We agree with the District Court's conclusion that the CDA places an unacceptably heavy burden on protected speech, and that the defenses do not constitute the sort of "narrow tailoring" that will save an otherwise patently invalid unconstitutional provision. In Sable we remarked that the speech restriction at issue there amounted to "'burning the house to roast the pig.'" The CDA, casting a far darker shadow over free speech, threatens to torch a large segment of the Internet community....

JUSTICE O'CONNOR, with whom THE CHIEF JUSTICE joins, concurring in the judgment in part and dissenting in part.

I write separately to explain why I view the Communications Decency Act of 1996 (CDA) as little more than an attempt by Congress to create "adult zones" on the Internet. Our precedent indicates that the creation of such zones can be constitutionally sound. Despite the soundness of its purpose, however, portions of the CDA are unconstitutional because they stray from the blueprint our prior cases have developed for constructing a "zoning law" that passes constitutional muster....

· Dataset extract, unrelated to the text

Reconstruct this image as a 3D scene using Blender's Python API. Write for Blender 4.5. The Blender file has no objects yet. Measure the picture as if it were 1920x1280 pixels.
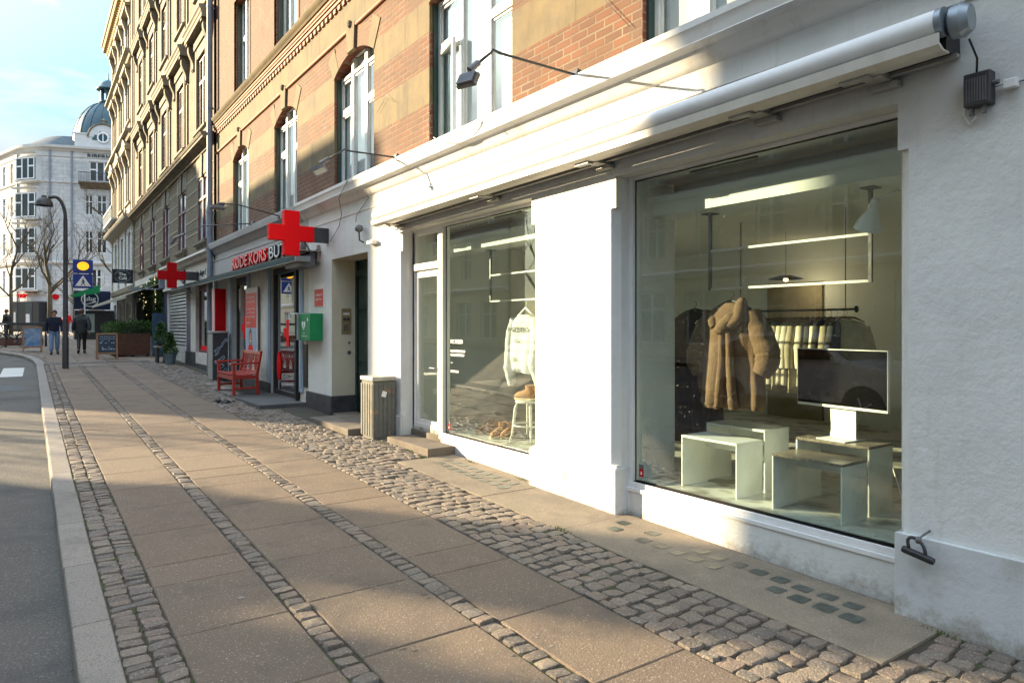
import bpy, bmesh, math, random
from mathutils import Vector, Matrix
R = math.radians
rnd = random.Random(7)
sc = bpy.context.scene
COL = sc.collection
GS = .0216
def gz(y):
    if y < 34: return GS * y
    t = min(1, (y - 34) / 40)
    return GS * 34 + .46 * (t - t * t / 2) * 2
# ---------------------------------------------------------------- materials
MATS = {}
def nn(nt, t, **k):
    n = nt.nodes.new(t)
    for a, b in k.items():
        if a.startswith('i_'): n.inputs[a[2:].replace('_', ' ')].default_value = b
        else: setattr(n, a, b)
    return n
def rgb(c): return (c[0], c[1], c[2], 1)
def newmat(name):
    m = bpy.data.materials.new(name); m.use_nodes = True
    nt = m.node_tree; b = nt.nodes['Principled BSDF']; MATS[name] = m
    return m, nt, b
def mix(nt, fac, a, b):
    n = nn(nt, 'ShaderNodeMix', data_type='RGBA')
    for s, v in ((n.inputs[0], fac), (n.inputs[6], a), (n.inputs[7], b)):
        if hasattr(v, 'links'): nt.links.new(v, s)
        else: s.default_value = v if not isinstance(v, tuple) else rgb(v)
    return n.outputs[2]
def ramp(nt, v, p0, p1):
    n = nn(nt, 'ShaderNodeMapRange'); nt.links.new(v, n.inputs[0])
    n.inputs[1].default_value = p0; n.inputs[2].default_value = p1
    return n.outputs[0]
def noise(nt, vec, scale, detail=4, rough=.6):
    n = nn(nt, 'ShaderNodeTexNoise'); n.inputs['Scale'].default_value = scale
    n.inputs['Detail'].default_value = detail; n.inputs['Roughness'].default_value = rough
    nt.links.new(vec, n.inputs['Vector']); return n.outputs['Fac']
def bump(nt, b, h, strength, dist=.01, prev=None):
    n = nn(nt, 'ShaderNodeBump'); n.inputs['Strength'].default_value = strength
    n.inputs['Distance'].default_value = dist; nt.links.new(h, n.inputs['Height'])
    if prev: nt.links.new(prev.outputs[0], n.inputs['Normal'])
    nt.links.new(n.outputs[0], b.inputs['Normal']); return n
def pm(name, c1, c2=None, scale=3, rough=.6, bs=0, bscale=40, metal=0, lo=.35, hi=.65, spec=.5, speck=None, island=None, coat=0, bd=.01, dirt=None, streak=None, splash=None):
    m, nt, b = newmat(name)
    co = nn(nt, 'ShaderNodeTexCoord').outputs['Object']
    c2 = c2 or tuple(x * .85 for x in c1)
    col = mix(nt, ramp(nt, noise(nt, co, scale), lo, hi), c1, c2)
    if island:
        g = nn(nt, 'ShaderNodeNewGeometry').outputs['Random Per Island']
        cr = nn(nt, 'ShaderNodeValToRGB'); cr.color_ramp.interpolation = 'LINEAR'
        el = cr.color_ramp.elements
        while len(el) < len(island): el.new(.5)
        for i, c in enumerate(island): el[i].position = i / (len(island) - 1); el[i].color = rgb(c)
        nt.links.new(g, cr.inputs[0])
        col = mix(nt, .75, col, cr.outputs[0])
    if speck:   # (dark colour, scale, lo, hi)
        col = mix(nt, ramp(nt, noise(nt, co, speck[1], 2, .7), speck[2], speck[3]), col, speck[0])
    if dirt:
        col = mix(nt, ramp(nt, noise(nt, co, dirt[1], 6, .7), dirt[2], dirt[3]), col, dirt[0])
    if streak:
        mp = nn(nt, 'ShaderNodeMapping'); mp.inputs['Scale'].default_value = (9, 9, .7); nt.links.new(co, mp.inputs[0])
        col = mix(nt, ramp(nt, noise(nt, mp.outputs[0], 1, 6, .7), streak[1], streak[2]), col, streak[0])
    if splash:   # mud splashed up from the pavement, ragged upper edge
        ge = nn(nt, 'ShaderNodeNewGeometry'); sp = nn(nt, 'ShaderNodeSeparateXYZ'); nt.links.new(ge.outputs['Position'], sp.inputs[0])
        ma = nn(nt, 'ShaderNodeMath', operation='MULTIPLY_ADD'); nt.links.new(noise(nt, co, 7, 8, .8), ma.inputs[0]); ma.inputs[1].default_value = -.75; nt.links.new(sp.outputs[2], ma.inputs[2])
        col = mix(nt, ramp(nt, ma.outputs[0], -.22, -.42), col, splash)
    nt.links.new(col, b.inputs['Base Color'])
    b.inputs['Roughness'].default_value = rough; b.inputs['Metallic'].default_value = metal
    b.inputs['Specular IOR Level'].default_value = spec; b.inputs['Coat Weight'].default_value = coat
    if bs:
        p = bump(nt, b, noise(nt, co, bscale, 5, .65), bs, bd)
    return m
def brickmat(name, ca, cb, mortar, bw, rh, ms, stains=None, flat=False, bias=0.0, mbump=.5, off=.5):
    m, nt, b = newmat(name)
    co = nn(nt, 'ShaderNodeTexCoord').outputs['Object']
    sp = nn(nt, 'ShaderNodeSeparateXYZ'); nt.links.new(co, sp.inputs[0])
    ad = nn(nt, 'ShaderNodeMath', operation='ADD'); nt.links.new(sp.outputs[0], ad.inputs[0]); nt.links.new(sp.outputs[1], ad.inputs[1])
    cb_ = nn(nt, 'ShaderNodeCombineXYZ')
    if flat: nt.links.new(sp.outputs[0], cb_.inputs[0]); nt.links.new(sp.outputs[1], cb_.inputs[1])
    else: nt.links.new(ad.outputs[0], cb_.inputs[0]); nt.links.new(sp.outputs[2], cb_.inputs[1])
    nz = noise(nt, co, 9, 3)
    vm = nn(nt, 'ShaderNodeVectorMath', operation='SCALE'); vm.inputs['Scale'].default_value = .006
    cb2 = nn(nt, 'ShaderNodeCombineXYZ'); nt.links.new(nz, cb2.inputs[0]); nt.links.new(nz, cb2.inputs[1])
    nt.links.new(cb2.outputs[0], vm.inputs[0])
    va = nn(nt, 'ShaderNodeVectorMath', operation='ADD'); nt.links.new(cb_.outputs[0], va.inputs[0]); nt.links.new(vm.outputs[0], va.inputs[1])
    br = nn(nt, 'ShaderNodeTexBrick', offset=off); nt.links.new(va.outputs[0], br.inputs['Vector'])
    br.inputs['Color1'].default_value = rgb(ca); br.inputs['Color2'].default_value = rgb(cb); br.inputs['Mortar'].default_value = rgb(mortar)
    br.inputs['Scale'].default_value = 1; br.inputs['Mortar Size'].default_value = ms; br.inputs['Mortar Smooth'].default_value = .3
    br.inputs['Brick Width'].default_value = bw; br.inputs['Row Height'].default_value = rh; br.inputs['Bias'].default_value = bias
    col = mix(nt, ramp(nt, noise(nt, co, 2.2), .3, .75), br.outputs['Color'], tuple(x * .62 for x in ca))
    n2 = nn(nt, 'ShaderNodeMix', data_type='RGBA', blend_type='MULTIPLY'); n2.inputs[0].default_value = .5
    nt.links.new(col, n2.inputs[6]); cr = ramp(nt, noise(nt, co, 60, 3), .3, .7)
    c3 = mix(nt, cr, (.65, .65, .65), (1, 1, 1)); nt.links.new(c3, n2.inputs[7]); col = n2.outputs[2]
    if stains: col = mix(nt, ramp(nt, noise(nt, co, 1.1, 6, .7), .5, .75), col, stains)
    nt.links.new(col, b.inputs['Base Color']); b.inputs['Roughness'].default_value = .85
    inv = nn(nt, 'ShaderNodeMath', operation='SUBTRACT'); inv.inputs[0].default_value = 1; nt.links.new(br.outputs['Fac'], inv.inputs[1])
    p = bump(nt, b, noise(nt, co, 90, 4), .25, .004)
    bump(nt, b, inv.outputs[0], mbump, .006, p)
    return m
def glassmat(name, tint, refl=1.0, rough=0.0, ior=1.5, dirt=0.0):
    m, nt, b = newmat(name); nt.nodes.remove(b)
    out = nt.nodes['Material Output']
    tr = nn(nt, 'ShaderNodeBsdfTransparent'); tr.inputs[0].default_value = rgb(tint)
    gl = nn(nt, 'ShaderNodeBsdfGlossy'); gl.inputs['Roughness'].default_value = rough; gl.inputs[0].default_value = (1, 1, 1, 1)
    fr = nn(nt, 'ShaderNodeFresnel'); fr.inputs[0].default_value = ior
    mu = nn(nt, 'ShaderNodeMath', operation='MULTIPLY'); mu.inputs[1].default_value = refl; mu.use_clamp = True
    nt.links.new(fr.outputs[0], mu.inputs[0])
    ge = nn(nt, 'ShaderNodeNewGeometry')
    iv = nn(nt, 'ShaderNodeMath', operation='SUBTRACT'); iv.inputs[0].default_value = 1; nt.links.new(ge.outputs['Backfacing'], iv.inputs[1])
    m2 = nn(nt, 'ShaderNodeMath', operation='MULTIPLY'); nt.links.new(mu.outputs[0], m2.inputs[0]); nt.links.new(iv.outputs[0], m2.inputs[1])
    ms = nn(nt, 'ShaderNodeMixShader'); nt.links.new(m2.outputs[0], ms.inputs[0]); nt.links.new(tr.outputs[0], ms.inputs[1]); nt.links.new(gl.outputs[0], ms.inputs[2])
    last = ms.outputs[0]
    if dirt:
        di = nn(nt, 'ShaderNodeBsdfDiffuse'); di.inputs[0].default_value = (.6, .6, .55, 1)
        co = nn(nt, 'ShaderNodeTexCoord').outputs['Object']
        f = ramp(nt, noise(nt, co, 45, 2, .5), .70, .78)
        m3 = nn(nt, 'ShaderNodeMath', operation='MULTIPLY'); m3.inputs[1].default_value = dirt; nt.links.new(f, m3.inputs[0])
        mm = nn(nt, 'ShaderNodeMixShader'); nt.links.new(m3.outputs[0], mm.inputs[0]); nt.links.new(last, mm.inputs[1]); nt.links.new(di.outputs[0], mm.inputs[2]); last = mm.outputs[0]
    nt.links.new(last, out.inputs['Surface'])
    return m
def emis(name, c, s):
    m, nt, b = newmat(name); b.inputs['Base Color'].default_value = rgb(c)
    b.inputs['Emission Color'].default_value = rgb(c); b.inputs['Emission Strength'].default_value = s; return m
M = MATS
pm('white_render', (.71, .715, .70), (.64, .648, .635), 2.5, .75, .5, 13, bd=.016, dirt=((.60, .575, .53), 1.3, .55, .85), streak=((.56, .54, .49), .56, .82), splash=(.33, .28, .22))
pm('white_gloss', (.78, .78, .78), (.72, .72, .72), 4, .35, .05, 30)
pm('white_cornice', (.76, .75, .73), (.68, .67, .64), 2, .55, .18, 18, dirt=((.50, .46, .38), 2.2, .56, .78), streak=((.5, .46, .38), .60, .8))
pm('cream_render', (.62, .56, .42), (.55, .50, .38), 2, .8, .3, 30, dirt=((.4, .36, .28), 1.5, .6, .85))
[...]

Thus, the constitutionality of the CDA as a zoning law hinges on the extent to which it substantially interferes with the First Amendment rights of adults. Because the rights of adults are infringed only by the "display" provision and by the "indecency transmission" and "specific person" provisions as applied to communications involving more than one adult, I would invalidate the CDA only to that extent. Insofar as the "indecency transmission" and "specific person" provisions prohibit the use of indecent speech in communications between an adult and one or more minors, however, they can and should be sustained. The Court reaches a contrary conclusion, and from that holding that I respectfully dissent.